Vanaf 1968 woonde ze in Den Haag.
Voor het Letterkundig Museum werden Schrijversprentenboeken samengesteld, van nummer 1 tot en met nummer 13 was zij medesamensteller.
Ze schreef ook verhalen en één kinderboek en ze was vertaalster. Publiceren deed ze o.a. in: 'De Vlaamse Gids', 'De Nieuwe Stem', 'Vrij Nederland', 'Het Parool' en de 'Haagsche Courant'. Ook was ze nog redactrice van 'Gard Sivik'.

In 1953 kreeg ze de Reina Prinsen Geerligs-prijs voor haar debuutbundel, in 1961 de Jan Campert-prijs en in 1973 de Artishock-prijs. Ze vond dat er achter de maskeraden van de mens een miserabel en weerloos wezen schuilde. Haar werk is existentialistisch van aard, je zou haar de Sartre van de poëzie kunnen noemen, verder is het nogal somber qua grondtoon, vol angsten en eenzaamheidsbesef. Juist daarom heb ik gekozen voor een liefdesgedicht van haar.

De laatste bundel van in totaal 22 bundels heet 'Kaalslag' (1999), ze is nu tachtig jaar en ik krijg het vermoeden dat ze de poëzie vaarwel heeft gezegd, althans het schrijven ervan, wat wil je op zo'n respectabele leeftijd en met zo'n eveneens respectabel oeuvre.
Ik maak voor haar een diepe buiging, want Ellen, je bent er volop geweest en je bent er gelukkig nog.
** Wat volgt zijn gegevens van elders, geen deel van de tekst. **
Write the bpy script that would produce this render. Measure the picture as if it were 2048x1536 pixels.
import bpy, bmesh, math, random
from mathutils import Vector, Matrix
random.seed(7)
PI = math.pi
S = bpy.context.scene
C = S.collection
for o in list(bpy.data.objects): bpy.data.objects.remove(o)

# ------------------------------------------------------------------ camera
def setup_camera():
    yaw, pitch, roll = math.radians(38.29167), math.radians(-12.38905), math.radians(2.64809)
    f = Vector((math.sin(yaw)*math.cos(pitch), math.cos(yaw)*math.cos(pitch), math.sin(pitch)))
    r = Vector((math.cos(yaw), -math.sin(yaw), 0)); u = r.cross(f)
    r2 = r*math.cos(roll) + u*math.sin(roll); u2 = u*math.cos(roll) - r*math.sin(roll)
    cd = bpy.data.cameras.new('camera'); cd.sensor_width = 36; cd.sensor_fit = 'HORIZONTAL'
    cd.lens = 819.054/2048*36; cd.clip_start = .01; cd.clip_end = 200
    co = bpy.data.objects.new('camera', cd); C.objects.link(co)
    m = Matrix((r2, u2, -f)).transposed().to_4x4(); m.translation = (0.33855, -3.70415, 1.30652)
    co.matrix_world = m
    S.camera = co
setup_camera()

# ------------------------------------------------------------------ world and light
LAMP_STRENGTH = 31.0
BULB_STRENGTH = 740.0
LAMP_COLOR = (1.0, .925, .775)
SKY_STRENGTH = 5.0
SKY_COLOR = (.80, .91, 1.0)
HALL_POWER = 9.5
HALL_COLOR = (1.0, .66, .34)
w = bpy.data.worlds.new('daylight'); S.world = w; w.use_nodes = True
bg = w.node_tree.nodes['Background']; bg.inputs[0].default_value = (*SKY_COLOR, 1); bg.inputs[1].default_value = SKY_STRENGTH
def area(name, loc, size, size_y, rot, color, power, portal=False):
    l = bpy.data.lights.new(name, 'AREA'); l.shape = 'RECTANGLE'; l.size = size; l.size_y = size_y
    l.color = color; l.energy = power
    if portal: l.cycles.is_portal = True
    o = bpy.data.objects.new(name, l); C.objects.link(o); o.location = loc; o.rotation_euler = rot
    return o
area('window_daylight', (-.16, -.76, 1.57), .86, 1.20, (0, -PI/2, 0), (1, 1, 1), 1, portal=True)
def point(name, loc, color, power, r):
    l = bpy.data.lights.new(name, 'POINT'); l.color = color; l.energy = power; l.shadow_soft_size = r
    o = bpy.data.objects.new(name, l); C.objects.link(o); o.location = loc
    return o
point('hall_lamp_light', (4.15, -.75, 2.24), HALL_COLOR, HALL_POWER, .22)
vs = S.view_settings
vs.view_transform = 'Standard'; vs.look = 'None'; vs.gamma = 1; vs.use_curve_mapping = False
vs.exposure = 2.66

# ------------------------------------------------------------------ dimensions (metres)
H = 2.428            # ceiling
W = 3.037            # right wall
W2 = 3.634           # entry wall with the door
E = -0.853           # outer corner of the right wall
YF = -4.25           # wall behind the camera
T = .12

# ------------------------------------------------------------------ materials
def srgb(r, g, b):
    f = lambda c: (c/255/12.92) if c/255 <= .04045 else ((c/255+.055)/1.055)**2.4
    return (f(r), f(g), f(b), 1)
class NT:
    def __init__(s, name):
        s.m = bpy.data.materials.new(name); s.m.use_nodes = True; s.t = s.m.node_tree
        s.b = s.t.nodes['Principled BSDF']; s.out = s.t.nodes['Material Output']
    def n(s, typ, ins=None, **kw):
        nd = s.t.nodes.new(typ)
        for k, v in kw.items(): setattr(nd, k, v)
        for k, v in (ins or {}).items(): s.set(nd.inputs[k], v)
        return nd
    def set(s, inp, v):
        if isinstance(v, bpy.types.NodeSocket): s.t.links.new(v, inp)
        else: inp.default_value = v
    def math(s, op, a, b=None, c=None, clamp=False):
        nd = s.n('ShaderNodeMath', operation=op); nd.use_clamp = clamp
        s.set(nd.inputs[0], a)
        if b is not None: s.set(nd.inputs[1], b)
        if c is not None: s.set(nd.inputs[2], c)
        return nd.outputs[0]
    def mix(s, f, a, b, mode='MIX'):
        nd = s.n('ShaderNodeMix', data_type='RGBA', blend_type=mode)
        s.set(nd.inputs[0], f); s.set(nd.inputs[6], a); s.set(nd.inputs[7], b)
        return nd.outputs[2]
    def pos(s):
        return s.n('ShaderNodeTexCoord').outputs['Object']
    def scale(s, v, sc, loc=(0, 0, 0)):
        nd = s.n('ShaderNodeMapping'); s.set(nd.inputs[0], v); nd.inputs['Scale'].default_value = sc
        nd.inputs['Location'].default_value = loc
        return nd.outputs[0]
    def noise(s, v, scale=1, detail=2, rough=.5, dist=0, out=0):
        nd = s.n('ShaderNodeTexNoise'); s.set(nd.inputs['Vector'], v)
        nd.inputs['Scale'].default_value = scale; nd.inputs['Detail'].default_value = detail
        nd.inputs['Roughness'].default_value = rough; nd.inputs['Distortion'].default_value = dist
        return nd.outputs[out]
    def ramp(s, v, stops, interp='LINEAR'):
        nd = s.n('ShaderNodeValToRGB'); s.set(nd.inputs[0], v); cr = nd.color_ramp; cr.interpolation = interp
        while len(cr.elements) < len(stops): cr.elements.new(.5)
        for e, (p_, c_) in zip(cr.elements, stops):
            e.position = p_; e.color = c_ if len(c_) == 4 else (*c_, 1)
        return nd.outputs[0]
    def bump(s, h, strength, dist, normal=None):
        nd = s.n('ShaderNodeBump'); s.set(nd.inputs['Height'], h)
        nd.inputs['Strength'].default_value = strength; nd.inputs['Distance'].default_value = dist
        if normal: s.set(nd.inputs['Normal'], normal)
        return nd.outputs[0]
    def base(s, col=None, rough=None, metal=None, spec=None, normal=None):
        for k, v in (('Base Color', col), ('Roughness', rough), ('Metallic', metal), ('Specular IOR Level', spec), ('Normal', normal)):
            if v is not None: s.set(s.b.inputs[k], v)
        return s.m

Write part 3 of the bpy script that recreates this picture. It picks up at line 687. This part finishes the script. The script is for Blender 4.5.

Schrijver: Joanan Rutgers, 9 november 2010


Geplaatst in de categorie: literatuur

3.0 met 5 stemmen 831



Er zijn nog geen reacties op deze inzending.


Geef je reactie op deze inzending:

( vink aan als je niet wilt dat je e-mailadres voor anderen in beeld verschijnt)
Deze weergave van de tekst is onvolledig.